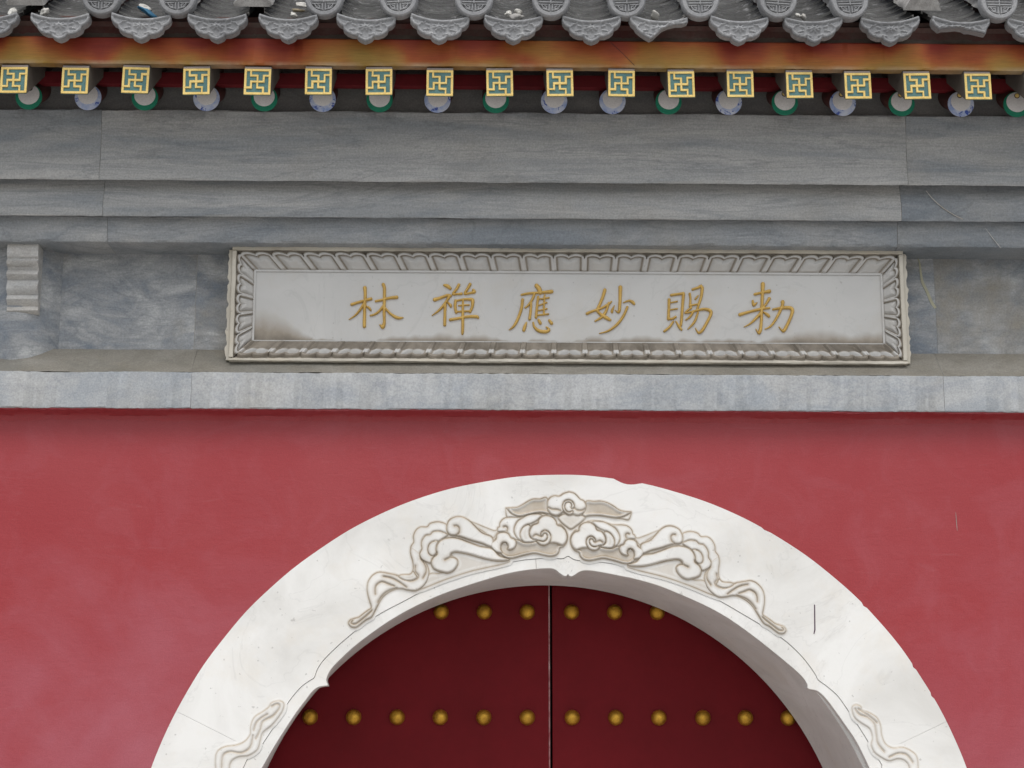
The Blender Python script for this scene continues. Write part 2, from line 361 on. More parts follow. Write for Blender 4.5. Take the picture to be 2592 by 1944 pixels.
def relief(layers, Y, m, step=1.6, skirt=3.0, base=0.001):
    """carving: stacked outlines (photo pixels on the plane y=Y), each domed with eased edges and cut by grooves;
    layers: dict(poly, h, w, lines, gd, gw, smooth)"""
    polys = [crom(L['poly']) for L in layers]
    allp = np.concatenate(polys); x0, y0 = allp.min(0)-13; x1, y1 = allp.max(0)+13
    gx = np.arange(x0, x1, step); gy = np.arange(y0, y1, step); GX, GY = np.meshgrid(gx, gy); Q = np.stack([GX.ravel(), GY.ravel()], 1); skirt = 9.0
    H = np.zeros(len(Q)); G = np.zeros(len(Q)); near = np.full(len(Q), -1e9)
    for L, pl in zip(layers, polys):
        bb = (Q[:, 0] > pl[:, 0].min()-14) & (Q[:, 0] < pl[:, 0].max()+14) & (Q[:, 1] > pl[:, 1].min()-14) & (Q[:, 1] < pl[:, 1].max()+14)
        q = Q[bb]; d = poly_sd(q, pl); w = 0.5*L.get('w', 7.0)
        ins = d > 0; cup = L.get('cup', 0.0)
        prof = L.get('lo', 0.35)+(1-L.get('lo', 0.35))*sstep(d/w)
        h = 0.56*L['h']*prof
        if cup: h = h-cup*sstep((d-w)/(w*2.2))
        hh, gg = H[bb], G[bb]
        lip = np.exp(-(np.minimum(d, 0)/2.2)**2)
        gg = np.where(ins, 0.92*np.exp(-(d/1.6)**2), np.maximum(gg, np.maximum(lip*0.95, 0.34*np.exp(-(np.minimum(d, 0)/5.5)**2))))
        gg = np.maximum(gg, np.where(ins, 0.42*np.exp(-(d/6.5)**2), 0))
        hh = np.where(ins, h, hh-0.0022*lip*(hh > 0.003))
        for ln in L.get('lines', []):
            dl = line_dist(q, crom(ln, False)); gw = L.get('gw', 1.9)
            cut = np.where(ins, np.exp(-(dl/gw)**2), 0)
            hh = hh-L.get('gd', 0.0036)*cut; gg = np.maximum(gg, np.maximum(1.0*cut, np.where(ins, 0.50*np.exp(-(dl/8.0)**2), 0)))
        if L.get('dust'): gg = np.maximum(gg, np.where(ins, L['dust']*sstep((d-3.0)/8.0), 0))
        gg = np.where(d > -9, gg*L.get('ink', 0.88), gg); H[bb], G[bb] = hh, gg; near[bb] = np.maximum(near[bb], d)
    keep = (near > -skirt).reshape(GX.shape)
    H = np.where(near > 0, np.maximum(H, base), base*np.clip(1+near/skirt, 0, 1)*0.8-0.0004*(near < -skirt*0.6))
    pos = P(Q[:, 0], Q[:, 1], Y); pos[:, 1] -= H
    Hg = H.reshape(GX.shape); up = np.gradient(Hg, axis=0)/(step*0.0012)     # faces that look up hold dust
    G = np.clip(G+0.55*np.clip(up.ravel(), 0, 1.2)*(near > 0), 0, 1)
    return grid_mesh(gx, gy, keep, pos, G, m)

# ================================================================== the ground
V, Fc = boxes([(-60, -60, -0.3, 60, 60, 0.0)])
g = link('ground', mesh(V, Fc, M['paving'])); g['kind'] = 'structure'; g['label'] = 'grey stone paving in front of the gate'

# ================================================================== depths of the planes, front to back
Y_FLY, Y_ROUND, Y_T1, Y_T2, Y_T3 = -0.39, -0.22, -0.160, -0.115, -0.075
Y_BAND, Y_FRIEZE, Y_ARCH, Y_DOOR = -0.06, 0.055, -0.010, 0.50
XL, XR = -2.6, 2.9

# ================================================================== red wall
AC = np.array([0.2297, 1.1985]); R_OUT, R_LIP = 1.2425, 0.9584
zb = Z(1037, Y_BAND)
def arc(c, r, a0, a1, n, w=None):
    out = []
    for i in range(n+1):
        a = math.radians(a0+(a1-a0)*i/n); rr = r+(w(a*r) if w else 0)
        out.append((c[0]+rr*math.cos(a), c[1]+rr*math.sin(a)))
    return out
we = wob(5, 0.0010, 0.5)
wallR = R_OUT-0.004
pts = [(XL, 0.0), (XL, zb+0.09), (XR, zb+0.09), (XR, 0.0), (AC[0]+wallR, 0.0)]+arc(AC, wallR, 0, 180, 140, we)+[(AC[0]-wallR, 0.0)]
wall = empty('red_wall', 'red plastered wall around the arched gateway, below the grey stone cornice', 'wall')
link('plaster', mesh(*prism(pts, 0.0, 0.56, 0.004), M['wall'], 14), None, wall)
cp = [(AC[0]+(R_OUT-r_)*math.cos(math.radians(a_)), AC[1]+(R_OUT-r_)*math.sin(math.radians(a_))) for r_, lst in ((0.0, np.linspace(78, 83, 12)), (0.016, np.linspace(83, 78, 12))) for a_ in lst]
link('plaster_patch', mesh(*prism(cp, Y_ARCH+0.003, 0.02), M['wall']), None, wall)
fil = [(0.002, zb-0.030), (-0.006, zb-0.014), (-0.022, zb-0.007), (-0.054, zb-0.0035), (-0.054, zb+0.01), (0.002, zb+0.01)]
link('plaster_fillet', mesh(*sweep(fil, XL, XR, 3, 0.0014), M['wall'], 40), None, wall)

for p_, w_, m_ in (([(2419, 1296), (2421, 1320), (2423, 1344)], 0.0009, 'joint'),):
    c_ = crom(P(*np.array(p_).T, 0.0)[:, [0, 2]], False, 4); t_ = np.gradient(c_, axis=0); t_ /= np.linalg.norm(t_, axis=1)[:, None]; n_ = np.stack([-t_[:, 1], t_[:, 0]], 1)*w_*np.sin(np.linspace(0.3, 2.9, len(c_)))[:, None]
    link('scuff_mark', mesh(*prism(np.r_[c_+n_, (c_-n_)[::-1]], -0.0006, 0.002), M[m_]), None, wall)

# ================================================================== marble arch
arch = empty('arch_surround', 'white marble arch with carved cloud scrolls around the red double door', 'arch', (AC[0], 0, 0))
def ch(o):      # keep world positions under a moved Empty
    o.matrix_parent_inverse = o.parent.matrix_world.inverted() if False else Matrix.Translation(-Vector(o.parent.location)); return o
groove_px = (tr([(2000, 1570), (1900, 1400), (1800, 1240), (1700, 1090), (1640, 1010), (1560, 940), (1490, 888), (1470, 850), (1430, 790), (1350, 690), (1220, 570), (1060, 465), (900, 370), (700, 255), (480, 150), (240, 75)], 1600, 1440, 3.16)
    + tr([(2212, 370), (1850, 285), (1620, 245), (1400, 220), (1220, 210), (1150, 185), (1095, 152), (1040, 180), (980, 188), (870, 172), (650, 190), (450, 210), (190, 260), (0, 310)], 1240, 1380, 5.53)
    + tr([(1700, 50), (1400, 160), (1200, 265), (1000, 370), (850, 470), (700, 590), (560, 720), (500, 790), (465, 850), (445, 905), (400, 935), (340, 980), (260, 1070), (180, 1190), (100, 1330), (0, 1480)], 660, 1440, 3.2917))
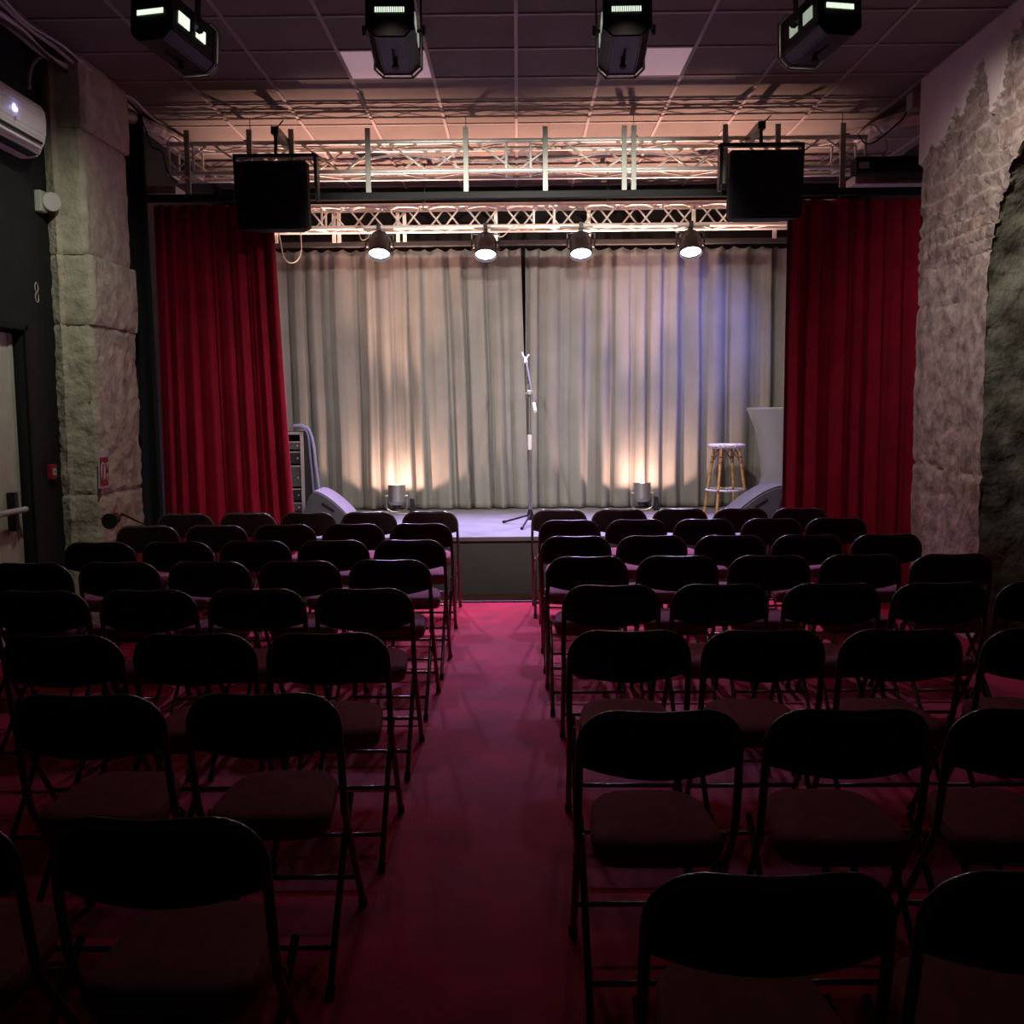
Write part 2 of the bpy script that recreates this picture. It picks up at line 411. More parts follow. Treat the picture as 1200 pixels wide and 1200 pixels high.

----

## Short problem
Omit every image. Quote each record exactly.

## Worked solution
The Blender Python script for this scene continues. Write part 2, from line 361 on. More parts follow. Write for Blender 4.5. Take the picture to be 2592 by 1944 pixels.
def relief(layers, Y, m, step=1.6, skirt=3.0, base=0.001):
    """carving: stacked outlines (photo pixels on the plane y=Y), each domed with eased edges and cut by grooves;
    layers: dict(poly, h, w, lines, gd, gw, smooth)"""
    polys = [crom(L['poly']) for L in layers]
    allp = np.concatenate(polys); x0, y0 = allp.min(0)-13; x1, y1 = allp.max(0)+13
    gx = np.arange(x0, x1, step); gy = np.arange(y0, y1, step); GX, GY = np.meshgrid(gx, gy); Q = np.stack([GX.ravel(), GY.ravel()], 1); skirt = 9.0
    H = np.zeros(len(Q)); G = np.zeros(len(Q)); near = np.full(len(Q), -1e9)
    for L, pl in zip(layers, polys):
        bb = (Q[:, 0] > pl[:, 0].min()-14) & (Q[:, 0] < pl[:, 0].max()+14) & (Q[:, 1] > pl[:, 1].min()-14) & (Q[:, 1] < pl[:, 1].max()+14)
        q = Q[bb]; d = poly_sd(q, pl); w = 0.5*L.get('w', 7.0)
        ins = d > 0; cup = L.get('cup', 0.0)
        prof = L.get('lo', 0.35)+(1-L.get('lo', 0.35))*sstep(d/w)
        h = 0.56*L['h']*prof
        if cup: h = h-cup*sstep((d-w)/(w*2.2))
        hh, gg = H[bb], G[bb]
        lip = np.exp(-(np.minimum(d, 0)/2.2)**2)
        gg = np.where(ins, 0.92*np.exp(-(d/1.6)**2), np.maximum(gg, np.maximum(lip*0.95, 0.34*np.exp(-(np.minimum(d, 0)/5.5)**2))))
        gg = np.maximum(gg, np.where(ins, 0.42*np.exp(-(d/6.5)**2), 0))
        hh = np.where(ins, h, hh-0.0022*lip*(hh > 0.003))
        for ln in L.get('lines', []):
            dl = line_dist(q, crom(ln, False)); gw = L.get('gw', 1.9)
            cut = np.where(ins, np.exp(-(dl/gw)**2), 0)
            hh = hh-L.get('gd', 0.0036)*cut; gg = np.maximum(gg, np.maximum(1.0*cut, np.where(ins, 0.50*np.exp(-(dl/8.0)**2), 0)))
        if L.get('dust'): gg = np.maximum(gg, np.where(ins, L['dust']*sstep((d-3.0)/8.0), 0))
        gg = np.where(d > -9, gg*L.get('ink', 0.88), gg); H[bb], G[bb] = hh, gg; near[bb] = np.maximum(near[bb], d)
    keep = (near > -skirt).reshape(GX.shape)
    H = np.where(near > 0, np.maximum(H, base), base*np.clip(1+near/skirt, 0, 1)*0.8-0.0004*(near < -skirt*0.6))
    pos = P(Q[:, 0], Q[:, 1], Y); pos[:, 1] -= H
    Hg = H.reshape(GX.shape); up = np.gradient(Hg, axis=0)/(step*0.0012)     # faces that look up hold dust
    G = np.clip(G+0.55*np.clip(up.ravel(), 0, 1.2)*(near > 0), 0, 1)
    return grid_mesh(gx, gy, keep, pos, G, m)

# ================================================================== the ground
V, Fc = boxes([(-60, -60, -0.3, 60, 60, 0.0)])
g = link('ground', mesh(V, Fc, M['paving'])); g['kind'] = 'structure'; g['label'] = 'grey stone paving in front of the gate'

# ================================================================== depths of the planes, front to back
Y_FLY, Y_ROUND, Y_T1, Y_T2, Y_T3 = -0.39, -0.22, -0.160, -0.115, -0.075
Y_BAND, Y_FRIEZE, Y_ARCH, Y_DOOR = -0.06, 0.055, -0.010, 0.50
XL, XR = -2.6, 2.9

# ================================================================== red wall
AC = np.array([0.2297, 1.1985]); R_OUT, R_LIP = 1.2425, 0.9584
zb = Z(1037, Y_BAND)
def arc(c, r, a0, a1, n, w=None):
    out = []
    for i in range(n+1):
        a = math.radians(a0+(a1-a0)*i/n); rr = r+(w(a*r) if w else 0)
        out.append((c[0]+rr*math.cos(a), c[1]+rr*math.sin(a)))
    return out
we = wob(5, 0.0010, 0.5)
wallR = R_OUT-0.004
pts = [(XL, 0.0), (XL, zb+0.09), (XR, zb+0.09), (XR, 0.0), (AC[0]+wallR, 0.0)]+arc(AC, wallR, 0, 180, 140, we)+[(AC[0]-wallR, 0.0)]
wall = empty('red_wall', 'red plastered wall around the arched gateway, below the grey stone cornice', 'wall')
link('plaster', mesh(*prism(pts, 0.0, 0.56, 0.004), M['wall'], 14), None, wall)
cp = [(AC[0]+(R_OUT-r_)*math.cos(math.radians(a_)), AC[1]+(R_OUT-r_)*math.sin(math.radians(a_))) for r_, lst in ((0.0, np.linspace(78, 83, 12)), (0.016, np.linspace(83, 78, 12))) for a_ in lst]
link('plaster_patch', mesh(*prism(cp, Y_ARCH+0.003, 0.02), M['wall']), None, wall)
fil = [(0.002, zb-0.030), (-0.006, zb-0.014), (-0.022, zb-0.007), (-0.054, zb-0.0035), (-0.054, zb+0.01), (0.002, zb+0.01)]
link('plaster_fillet', mesh(*sweep(fil, XL, XR, 3, 0.0014), M['wall'], 40), None, wall)

for p_, w_, m_ in (([(2419, 1296), (2421, 1320), (2423, 1344)], 0.0009, 'joint'),):
    c_ = crom(P(*np.array(p_).T, 0.0)[:, [0, 2]], False, 4); t_ = np.gradient(c_, axis=0); t_ /= np.linalg.norm(t_, axis=1)[:, None]; n_ = np.stack([-t_[:, 1], t_[:, 0]], 1)*w_*np.sin(np.linspace(0.3, 2.9, len(c_)))[:, None]
    link('scuff_mark', mesh(*prism(np.r_[c_+n_, (c_-n_)[::-1]], -0.0006, 0.002), M[m_]), None, wall)

# ================================================================== marble arch
arch = empty('arch_surround', 'white marble arch with carved cloud scrolls around the red double door', 'arch', (AC[0], 0, 0))
def ch(o):      # keep world positions under a moved Empty
    o.matrix_parent_inverse = o.parent.matrix_world.inverted() if False else Matrix.Translation(-Vector(o.parent.location)); return o
groove_px = (tr([(2000, 1570), (1900, 1400), (1800, 1240), (1700, 1090), (1640, 1010), (1560, 940), (1490, 888), (1470, 850), (1430, 790), (1350, 690), (1220, 570), (1060, 465), (900, 370), (700, 255), (480, 150), (240, 75)], 1600, 1440, 3.16)
    + tr([(2212, 370), (1850, 285), (1620, 245), (1400, 220), (1220, 210), (1150, 185), (1095, 152), (1040, 180), (980, 188), (870, 172), (650, 190), (450, 210), (190, 260), (0, 310)], 1240, 1380, 5.53)
    + tr([(1700, 50), (1400, 160), (1200, 265), (1000, 370), (850, 470), (700, 590), (560, 720), (500, 790), (465, 850), (445, 905), (400, 935), (340, 980), (260, 1070), (180, 1190), (100, 1330), (0, 1480)], 660, 1440, 3.2917))
Write part 2 of the bpy script that recreates this picture. It picks up at line 411. More parts follow. Treat the picture as 1200 pixels wide and 1200 pixels high.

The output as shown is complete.